::: INPUT DATA

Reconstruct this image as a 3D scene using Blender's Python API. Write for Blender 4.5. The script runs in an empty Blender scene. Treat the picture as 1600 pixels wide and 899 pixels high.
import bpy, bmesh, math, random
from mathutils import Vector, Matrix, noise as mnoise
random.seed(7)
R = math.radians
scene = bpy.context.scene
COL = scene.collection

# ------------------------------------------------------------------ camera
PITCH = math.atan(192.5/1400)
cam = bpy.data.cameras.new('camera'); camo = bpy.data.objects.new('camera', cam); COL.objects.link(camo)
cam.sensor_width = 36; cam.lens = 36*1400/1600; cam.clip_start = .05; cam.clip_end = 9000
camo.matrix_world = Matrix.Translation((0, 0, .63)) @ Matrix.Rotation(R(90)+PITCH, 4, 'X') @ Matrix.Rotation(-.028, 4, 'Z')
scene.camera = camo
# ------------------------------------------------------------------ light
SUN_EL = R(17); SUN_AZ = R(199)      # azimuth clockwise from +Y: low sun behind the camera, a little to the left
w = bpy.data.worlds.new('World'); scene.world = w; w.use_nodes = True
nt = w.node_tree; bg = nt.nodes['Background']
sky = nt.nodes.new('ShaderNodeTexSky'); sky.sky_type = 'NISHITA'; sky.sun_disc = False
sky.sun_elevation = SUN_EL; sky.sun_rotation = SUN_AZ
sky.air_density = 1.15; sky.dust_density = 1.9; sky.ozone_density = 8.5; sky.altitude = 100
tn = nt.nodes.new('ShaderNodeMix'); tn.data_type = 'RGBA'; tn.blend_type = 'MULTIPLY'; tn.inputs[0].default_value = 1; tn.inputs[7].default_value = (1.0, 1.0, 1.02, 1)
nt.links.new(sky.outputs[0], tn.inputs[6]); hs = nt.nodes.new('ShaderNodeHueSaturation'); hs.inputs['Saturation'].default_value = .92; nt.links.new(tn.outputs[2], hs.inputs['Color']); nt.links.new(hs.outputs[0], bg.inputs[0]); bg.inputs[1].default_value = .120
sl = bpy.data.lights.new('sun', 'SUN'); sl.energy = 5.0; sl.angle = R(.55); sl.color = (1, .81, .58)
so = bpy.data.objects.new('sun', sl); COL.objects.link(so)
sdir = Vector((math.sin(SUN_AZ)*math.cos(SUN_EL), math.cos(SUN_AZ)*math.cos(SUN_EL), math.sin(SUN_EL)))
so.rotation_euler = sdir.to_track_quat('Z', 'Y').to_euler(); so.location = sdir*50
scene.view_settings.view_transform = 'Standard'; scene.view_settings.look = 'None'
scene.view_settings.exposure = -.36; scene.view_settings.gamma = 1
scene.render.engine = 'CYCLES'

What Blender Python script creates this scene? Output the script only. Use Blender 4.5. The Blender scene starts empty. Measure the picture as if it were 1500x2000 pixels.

::::::

* _WHAT YOU WILL DO_:
Give the material above again, word for word.

* _FINAL RESULT_:
Reconstruct this image as a 3D scene using Blender's Python API. Write for Blender 4.5. The script runs in an empty Blender scene. Treat the picture as 1600 pixels wide and 899 pixels high.
import bpy, bmesh, math, random
from mathutils import Vector, Matrix, noise as mnoise
random.seed(7)
R = math.radians
scene = bpy.context.scene
COL = scene.collection

# ------------------------------------------------------------------ camera
PITCH = math.atan(192.5/1400)
cam = bpy.data.cameras.new('camera'); camo = bpy.data.objects.new('camera', cam); COL.objects.link(camo)
cam.sensor_width = 36; cam.lens = 36*1400/1600; cam.clip_start = .05; cam.clip_end = 9000
camo.matrix_world = Matrix.Translation((0, 0, .63)) @ Matrix.Rotation(R(90)+PITCH, 4, 'X') @ Matrix.Rotation(-.028, 4, 'Z')
scene.camera = camo
# ------------------------------------------------------------------ light
SUN_EL = R(17); SUN_AZ = R(199)      # azimuth clockwise from +Y: low sun behind the camera, a little to the left
w = bpy.data.worlds.new('World'); scene.world = w; w.use_nodes = True
nt = w.node_tree; bg = nt.nodes['Background']
sky = nt.nodes.new('ShaderNodeTexSky'); sky.sky_type = 'NISHITA'; sky.sun_disc = False
sky.sun_elevation = SUN_EL; sky.sun_rotation = SUN_AZ
sky.air_density = 1.15; sky.dust_density = 1.9; sky.ozone_density = 8.5; sky.altitude = 100
tn = nt.nodes.new('ShaderNodeMix'); tn.data_type = 'RGBA'; tn.blend_type = 'MULTIPLY'; tn.inputs[0].default_value = 1; tn.inputs[7].default_value = (1.0, 1.0, 1.02, 1)
nt.links.new(sky.outputs[0], tn.inputs[6]); hs = nt.nodes.new('ShaderNodeHueSaturation'); hs.inputs['Saturation'].default_value = .92; nt.links.new(tn.outputs[2], hs.inputs['Color']); nt.links.new(hs.outputs[0], bg.inputs[0]); bg.inputs[1].default_value = .120
sl = bpy.data.lights.new('sun', 'SUN'); sl.energy = 5.0; sl.angle = R(.55); sl.color = (1, .81, .58)
so = bpy.data.objects.new('sun', sl); COL.objects.link(so)
sdir = Vector((math.sin(SUN_AZ)*math.cos(SUN_EL), math.cos(SUN_AZ)*math.cos(SUN_EL), math.sin(SUN_EL)))
so.rotation_euler = sdir.to_track_quat('Z', 'Y').to_euler(); so.location = sdir*50
scene.view_settings.view_transform = 'Standard'; scene.view_settings.look = 'None'
scene.view_settings.exposure = -.36; scene.view_settings.gamma = 1
scene.render.engine = 'CYCLES'

What Blender Python script creates this scene? Output the script only. Use Blender 4.5. The Blender scene starts empty. Measure the picture as if it were 1500x2000 pixels.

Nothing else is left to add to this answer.